Being a hardcore Streisand fan when this movie was released, I went to see it the weekend it opened, or possibly the weekend after (my early twenties are a bit of a repressed memory). The point is, I didn’t dawdle. And at the time I thought Nuts was excellent, one of the best, if not THE BEST, movies of 1987, and that Barbra should clear a space on her awards shelf for her inevitable Oscar® win. (Ultimately, she’d have to be content with a Golden Globe nomination.)

Though I still consider myself a Streisand fan, I’m well past my blind adoration of her. I re-watched Nuts recently and found it to be… OK. Just OK. Though attempts are made to open it up, it’s quite obviously based on a play, and a very dated one at that. Topor wrote his play in 1979, but the movie adaptation had me thinking of movies from an earlier time: the 1940s.
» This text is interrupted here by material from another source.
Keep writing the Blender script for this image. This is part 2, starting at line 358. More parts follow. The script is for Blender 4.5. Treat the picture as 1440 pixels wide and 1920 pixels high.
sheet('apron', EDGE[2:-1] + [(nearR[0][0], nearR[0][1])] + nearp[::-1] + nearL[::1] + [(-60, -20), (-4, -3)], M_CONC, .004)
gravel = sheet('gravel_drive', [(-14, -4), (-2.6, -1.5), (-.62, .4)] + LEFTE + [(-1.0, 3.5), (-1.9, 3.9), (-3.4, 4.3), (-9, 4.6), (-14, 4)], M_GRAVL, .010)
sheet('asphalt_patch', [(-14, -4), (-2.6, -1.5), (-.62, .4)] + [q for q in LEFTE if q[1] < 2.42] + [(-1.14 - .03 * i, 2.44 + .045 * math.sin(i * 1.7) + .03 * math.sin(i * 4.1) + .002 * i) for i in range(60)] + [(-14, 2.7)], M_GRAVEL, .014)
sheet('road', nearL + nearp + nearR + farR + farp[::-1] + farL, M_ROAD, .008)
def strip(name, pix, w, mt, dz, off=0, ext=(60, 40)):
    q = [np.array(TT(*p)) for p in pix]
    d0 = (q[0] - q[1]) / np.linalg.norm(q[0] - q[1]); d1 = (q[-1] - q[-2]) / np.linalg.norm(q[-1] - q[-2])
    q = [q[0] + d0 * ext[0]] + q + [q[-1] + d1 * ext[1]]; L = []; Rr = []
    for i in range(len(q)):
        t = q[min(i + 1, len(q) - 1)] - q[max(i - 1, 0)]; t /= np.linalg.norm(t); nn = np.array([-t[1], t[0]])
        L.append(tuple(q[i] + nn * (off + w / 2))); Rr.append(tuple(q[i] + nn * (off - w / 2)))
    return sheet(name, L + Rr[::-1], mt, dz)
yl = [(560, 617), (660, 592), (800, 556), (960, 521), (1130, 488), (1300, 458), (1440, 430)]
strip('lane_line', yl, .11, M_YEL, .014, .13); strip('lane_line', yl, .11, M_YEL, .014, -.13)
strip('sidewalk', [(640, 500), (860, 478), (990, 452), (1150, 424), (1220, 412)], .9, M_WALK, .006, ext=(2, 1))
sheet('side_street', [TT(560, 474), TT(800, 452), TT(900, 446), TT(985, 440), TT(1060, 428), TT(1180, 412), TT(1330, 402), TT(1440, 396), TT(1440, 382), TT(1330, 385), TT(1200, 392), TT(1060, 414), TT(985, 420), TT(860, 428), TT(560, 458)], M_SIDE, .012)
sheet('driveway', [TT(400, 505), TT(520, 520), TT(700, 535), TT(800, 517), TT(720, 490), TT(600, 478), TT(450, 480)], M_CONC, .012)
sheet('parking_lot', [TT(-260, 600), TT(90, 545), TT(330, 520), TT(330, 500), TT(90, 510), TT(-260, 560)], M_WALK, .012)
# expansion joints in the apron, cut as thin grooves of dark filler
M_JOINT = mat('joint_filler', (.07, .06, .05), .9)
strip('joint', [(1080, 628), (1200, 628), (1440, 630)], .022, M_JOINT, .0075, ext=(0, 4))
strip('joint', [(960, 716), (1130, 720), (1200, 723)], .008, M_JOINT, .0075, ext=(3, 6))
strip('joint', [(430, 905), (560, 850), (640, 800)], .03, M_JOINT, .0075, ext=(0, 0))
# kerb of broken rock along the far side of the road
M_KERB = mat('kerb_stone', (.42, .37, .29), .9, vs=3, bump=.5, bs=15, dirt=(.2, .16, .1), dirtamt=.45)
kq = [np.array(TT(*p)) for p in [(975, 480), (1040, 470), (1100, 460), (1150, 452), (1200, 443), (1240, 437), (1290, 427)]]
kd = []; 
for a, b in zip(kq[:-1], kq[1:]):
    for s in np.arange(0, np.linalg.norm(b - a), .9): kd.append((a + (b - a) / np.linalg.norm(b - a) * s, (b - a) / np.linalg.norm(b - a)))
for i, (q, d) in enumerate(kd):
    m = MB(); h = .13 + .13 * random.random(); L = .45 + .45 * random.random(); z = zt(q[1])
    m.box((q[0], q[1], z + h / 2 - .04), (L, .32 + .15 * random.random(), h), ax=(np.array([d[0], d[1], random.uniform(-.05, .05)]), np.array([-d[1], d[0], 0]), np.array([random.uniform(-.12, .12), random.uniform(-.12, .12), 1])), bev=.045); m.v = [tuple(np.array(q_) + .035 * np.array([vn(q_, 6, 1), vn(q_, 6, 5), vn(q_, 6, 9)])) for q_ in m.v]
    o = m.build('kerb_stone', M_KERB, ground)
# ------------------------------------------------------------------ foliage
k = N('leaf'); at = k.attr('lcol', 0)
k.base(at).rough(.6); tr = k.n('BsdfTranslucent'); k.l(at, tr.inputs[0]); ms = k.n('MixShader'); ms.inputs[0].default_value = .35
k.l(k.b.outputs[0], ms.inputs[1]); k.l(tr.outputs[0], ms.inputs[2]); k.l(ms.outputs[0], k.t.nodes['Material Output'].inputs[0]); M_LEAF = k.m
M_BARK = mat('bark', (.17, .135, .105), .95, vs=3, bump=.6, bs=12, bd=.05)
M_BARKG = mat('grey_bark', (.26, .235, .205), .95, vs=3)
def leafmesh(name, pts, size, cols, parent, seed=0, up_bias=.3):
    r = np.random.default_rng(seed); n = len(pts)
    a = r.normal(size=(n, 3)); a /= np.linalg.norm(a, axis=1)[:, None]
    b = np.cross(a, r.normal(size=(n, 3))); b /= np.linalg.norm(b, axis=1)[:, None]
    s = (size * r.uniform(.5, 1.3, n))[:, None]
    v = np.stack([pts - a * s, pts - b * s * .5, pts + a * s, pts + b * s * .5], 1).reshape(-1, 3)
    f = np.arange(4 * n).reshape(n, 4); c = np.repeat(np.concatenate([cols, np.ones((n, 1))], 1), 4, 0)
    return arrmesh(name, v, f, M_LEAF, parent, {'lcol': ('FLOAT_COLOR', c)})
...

Seriously, remove the profanity and references to overpriced blowjobs and Nuts would’ve been the perfect vehicle for Joan Crawford in 1948. Not only that, 1948 audiences might actually believe Joan as a hooker. Not so for Barbra in 1987.

Nuts wasn’t the first time Streisand was turned out. She played a hooker in the 1970 comedy The Owl and the Pussycat, and did so convincingly. In Pussycat, Streisand happily gets in touch with her trashy side in portraying prostitute/porn actress Doris, and she sells it. Streisand had starred in a string of G-rated musicals prior to being cast in the then R-rated Pussycat, so she was eager to get down and dirty, to show the world that the star of Funny Girl could wear lewd lingerie and drop f-bombs with the best of them.

Barbra Streisand in 'Owl and the Pussycat' and "Nuts"
Sometimes cheaper is better: Barbra in The Owl and the Pussycat
(left) and Barbra in Nuts.
In Nuts, however, Streisand has to Streisand. Claudia is a high-class call girl, not some sleazy ’ho. As shown in flashbacks, Claudia, tastefully and expensively dressed, joins her soon-to-be-murdered john (Leslie Nielsen!) for cocktails and suggestive repartee at a chic Manhattan restaurant before they go back to her place for (off camera) sex. It’s the Second Wife Experience. Claudia may flash her cooch to her attorney and graphically detail her services from the stand, but she’s still a lady, and a well-paid one at that. Which begs the question: Would a woman in her forties, who, though striking, is not conventionally attractive, and who I’m pretty confident would refuse to do anal, really command such a high price that she could afford the large, exquisitely decorated New York apartment she has in Nuts? Only if Barbra herself were turning tricks.

I’m also pretty confident Della, the hooker character Liza Minnelli plays in Rent-A-Cop, wouldn’t do anal, either, though, unlike Barbra’s Claudia, she’s a lot more flippant about her profession.

“Hey, Della, what’s happening?” asks a hotel desk clerk as she enters the lobby, dressed in a beaded red dress with a white fur boa around her neck. (An Amazon reviewer observed that Liza looks like she’s about to perform at the Sands.)

“Well, I don’t know yet,” Della replies. “That depends on if my date wants his mommy, Little Bo Peep or Helga the Bitch Goddess.” That’s right, kids: prostitution is just like playing dress-up!

Minnelli as a hooker in 'Rent-A-Cop'
 Liza-with-a-Z out to get some D.
Though made in 1987, the Burt Reynolds vehicle Rent-A-Cop wasn’t released until January 1988, lasting in theaters just long enough to be panned by critics before slinking off to collect dust on video store shelves. I watched it ironically last year, surprised to find that it wasn’t nearly as godawful as expected. It’s bad, yes, a flatly-directed jumble of clunky comedy, gritty action and straight-up camp, but it’s not unwatchable.

Reynolds, as the disgraced cop Tony “Churchy” Church, hired by Della to protect her from a ruthless killer, gives the performance of a man who’s just beginning to realize his leading man days are coming to a close. Minnelli, breathless and jittery, gives the performance of someone who likes a little coffee with her cocaine. (Minnelli had gone through rehab in 1984, but if any movie would cause a relapse, Rent-A-Cop is that movie.) In Minnelli’s defense, her jangly performance fits the character. She isn’t bad. In fact, I’d go so far as to say Minnelli gives a better performance in this shitty movie than Barbra gives in her Oscar® bait role. But never once did I believe Liza as a woman who is paid for sex.

That said, if I had to choose between hiring either diva for the evening, I’d go with Liza. I’m not really a Liza fan, but she seems like she’d be more pleasant company, or at least less likely to make me cry. And, besides, Liza’s used to dating gay men.